§ **TASK REQUIREMENTS**: Work through the material below and count the lines holding the word "spec"; give that count and nothing more.
—————
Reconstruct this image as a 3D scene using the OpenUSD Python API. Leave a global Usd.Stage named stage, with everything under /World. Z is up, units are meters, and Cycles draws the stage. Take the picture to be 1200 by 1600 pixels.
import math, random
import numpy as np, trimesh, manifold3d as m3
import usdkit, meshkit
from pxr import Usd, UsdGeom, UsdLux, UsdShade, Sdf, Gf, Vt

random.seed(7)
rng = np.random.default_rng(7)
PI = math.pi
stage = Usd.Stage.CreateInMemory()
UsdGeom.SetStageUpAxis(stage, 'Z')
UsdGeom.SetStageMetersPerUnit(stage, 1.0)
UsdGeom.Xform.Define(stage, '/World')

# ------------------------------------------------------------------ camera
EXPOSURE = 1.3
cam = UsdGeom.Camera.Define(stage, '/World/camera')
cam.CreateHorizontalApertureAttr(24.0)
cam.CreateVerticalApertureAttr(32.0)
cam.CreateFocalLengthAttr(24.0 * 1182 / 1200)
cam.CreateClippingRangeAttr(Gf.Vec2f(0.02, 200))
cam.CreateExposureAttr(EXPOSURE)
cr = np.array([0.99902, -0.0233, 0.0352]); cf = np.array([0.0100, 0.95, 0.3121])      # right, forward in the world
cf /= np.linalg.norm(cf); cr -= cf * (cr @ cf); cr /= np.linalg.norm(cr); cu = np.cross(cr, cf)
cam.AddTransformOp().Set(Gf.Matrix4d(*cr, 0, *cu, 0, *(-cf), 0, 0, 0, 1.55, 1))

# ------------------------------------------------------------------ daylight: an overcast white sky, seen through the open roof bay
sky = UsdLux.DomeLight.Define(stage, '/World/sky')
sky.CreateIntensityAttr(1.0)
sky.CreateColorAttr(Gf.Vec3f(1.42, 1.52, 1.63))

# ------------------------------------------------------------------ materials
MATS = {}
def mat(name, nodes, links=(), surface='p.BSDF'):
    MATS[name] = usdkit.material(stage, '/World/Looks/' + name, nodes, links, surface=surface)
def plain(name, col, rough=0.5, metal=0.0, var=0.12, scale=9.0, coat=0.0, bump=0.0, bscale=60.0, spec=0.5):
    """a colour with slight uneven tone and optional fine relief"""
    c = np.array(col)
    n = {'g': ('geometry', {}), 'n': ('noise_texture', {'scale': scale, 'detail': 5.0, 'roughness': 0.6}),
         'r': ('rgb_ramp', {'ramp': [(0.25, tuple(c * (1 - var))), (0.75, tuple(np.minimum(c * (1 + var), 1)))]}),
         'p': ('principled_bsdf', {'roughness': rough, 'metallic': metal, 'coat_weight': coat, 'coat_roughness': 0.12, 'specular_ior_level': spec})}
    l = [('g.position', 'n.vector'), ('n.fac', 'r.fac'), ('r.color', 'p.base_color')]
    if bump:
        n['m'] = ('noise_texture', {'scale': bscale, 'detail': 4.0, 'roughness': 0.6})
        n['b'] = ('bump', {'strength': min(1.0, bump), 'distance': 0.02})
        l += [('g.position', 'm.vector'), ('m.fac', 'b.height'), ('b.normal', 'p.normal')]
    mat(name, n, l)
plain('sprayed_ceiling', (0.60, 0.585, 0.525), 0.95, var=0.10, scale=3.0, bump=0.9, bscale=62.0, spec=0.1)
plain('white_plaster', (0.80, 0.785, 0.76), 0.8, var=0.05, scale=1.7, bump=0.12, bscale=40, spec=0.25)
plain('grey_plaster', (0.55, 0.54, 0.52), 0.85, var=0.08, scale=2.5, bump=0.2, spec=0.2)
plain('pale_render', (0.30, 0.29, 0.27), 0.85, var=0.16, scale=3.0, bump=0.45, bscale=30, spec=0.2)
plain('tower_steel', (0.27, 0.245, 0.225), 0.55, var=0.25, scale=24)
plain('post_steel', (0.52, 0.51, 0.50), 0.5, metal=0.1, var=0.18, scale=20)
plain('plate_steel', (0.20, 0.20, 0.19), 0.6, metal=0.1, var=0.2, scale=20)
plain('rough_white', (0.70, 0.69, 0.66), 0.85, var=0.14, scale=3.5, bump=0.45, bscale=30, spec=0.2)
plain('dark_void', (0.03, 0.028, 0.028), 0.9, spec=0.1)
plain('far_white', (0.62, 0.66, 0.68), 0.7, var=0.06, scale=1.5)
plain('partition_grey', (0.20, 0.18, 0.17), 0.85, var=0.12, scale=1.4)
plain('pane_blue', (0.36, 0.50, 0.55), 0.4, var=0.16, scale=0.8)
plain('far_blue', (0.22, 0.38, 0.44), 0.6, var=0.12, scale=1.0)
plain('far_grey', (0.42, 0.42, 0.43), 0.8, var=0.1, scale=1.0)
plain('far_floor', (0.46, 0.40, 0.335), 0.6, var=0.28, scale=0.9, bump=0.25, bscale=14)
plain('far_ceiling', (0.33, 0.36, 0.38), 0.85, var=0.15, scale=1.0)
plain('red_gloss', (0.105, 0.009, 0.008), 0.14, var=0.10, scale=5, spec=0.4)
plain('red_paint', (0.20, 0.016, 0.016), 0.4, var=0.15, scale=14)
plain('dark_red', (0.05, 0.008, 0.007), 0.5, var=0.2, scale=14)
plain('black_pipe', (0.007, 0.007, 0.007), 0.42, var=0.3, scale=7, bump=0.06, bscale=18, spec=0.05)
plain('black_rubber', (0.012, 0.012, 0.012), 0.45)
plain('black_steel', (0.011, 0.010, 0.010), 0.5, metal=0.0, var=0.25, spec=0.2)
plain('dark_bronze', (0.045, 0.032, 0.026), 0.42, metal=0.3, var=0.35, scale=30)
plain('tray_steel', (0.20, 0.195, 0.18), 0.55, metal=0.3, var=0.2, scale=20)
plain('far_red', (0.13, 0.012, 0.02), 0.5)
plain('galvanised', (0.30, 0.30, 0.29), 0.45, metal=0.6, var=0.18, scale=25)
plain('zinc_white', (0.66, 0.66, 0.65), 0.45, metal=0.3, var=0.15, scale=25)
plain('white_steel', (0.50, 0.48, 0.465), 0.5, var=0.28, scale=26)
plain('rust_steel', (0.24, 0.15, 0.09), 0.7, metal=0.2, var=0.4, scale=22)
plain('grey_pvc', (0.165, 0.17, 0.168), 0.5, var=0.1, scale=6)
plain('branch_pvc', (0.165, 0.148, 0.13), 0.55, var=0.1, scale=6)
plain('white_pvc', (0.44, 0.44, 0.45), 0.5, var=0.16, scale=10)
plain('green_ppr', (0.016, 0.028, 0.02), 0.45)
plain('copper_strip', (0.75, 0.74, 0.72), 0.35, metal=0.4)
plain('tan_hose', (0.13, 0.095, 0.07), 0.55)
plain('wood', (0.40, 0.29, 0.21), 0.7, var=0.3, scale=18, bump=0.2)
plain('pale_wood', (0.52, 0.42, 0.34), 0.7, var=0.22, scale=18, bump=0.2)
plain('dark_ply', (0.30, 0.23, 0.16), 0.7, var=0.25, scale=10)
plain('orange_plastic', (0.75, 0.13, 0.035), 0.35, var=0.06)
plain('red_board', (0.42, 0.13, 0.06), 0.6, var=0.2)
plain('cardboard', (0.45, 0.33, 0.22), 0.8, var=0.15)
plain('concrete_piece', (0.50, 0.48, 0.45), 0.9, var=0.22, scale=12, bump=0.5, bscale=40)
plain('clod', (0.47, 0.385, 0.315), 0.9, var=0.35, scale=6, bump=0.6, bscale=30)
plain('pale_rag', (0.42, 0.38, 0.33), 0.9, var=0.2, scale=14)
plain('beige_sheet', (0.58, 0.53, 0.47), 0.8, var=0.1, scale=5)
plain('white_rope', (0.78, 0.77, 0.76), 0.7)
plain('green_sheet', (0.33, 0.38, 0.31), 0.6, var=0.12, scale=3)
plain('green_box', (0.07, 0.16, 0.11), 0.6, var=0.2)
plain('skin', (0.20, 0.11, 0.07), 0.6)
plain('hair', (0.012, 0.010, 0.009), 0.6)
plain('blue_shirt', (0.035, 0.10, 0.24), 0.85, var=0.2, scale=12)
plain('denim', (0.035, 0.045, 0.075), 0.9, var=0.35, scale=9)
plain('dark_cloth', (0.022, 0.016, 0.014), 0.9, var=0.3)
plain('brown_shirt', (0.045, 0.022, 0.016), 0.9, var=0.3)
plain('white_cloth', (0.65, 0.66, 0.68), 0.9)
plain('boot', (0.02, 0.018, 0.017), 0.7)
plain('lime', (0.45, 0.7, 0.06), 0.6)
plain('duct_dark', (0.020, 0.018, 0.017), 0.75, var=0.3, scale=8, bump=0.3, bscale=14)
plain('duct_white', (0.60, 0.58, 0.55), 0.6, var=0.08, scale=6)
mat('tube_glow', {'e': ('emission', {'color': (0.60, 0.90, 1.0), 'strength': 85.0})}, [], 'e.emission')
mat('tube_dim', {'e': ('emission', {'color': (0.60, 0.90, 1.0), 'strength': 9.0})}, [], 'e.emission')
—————
§ **COMPLETE OUTPUT**: 11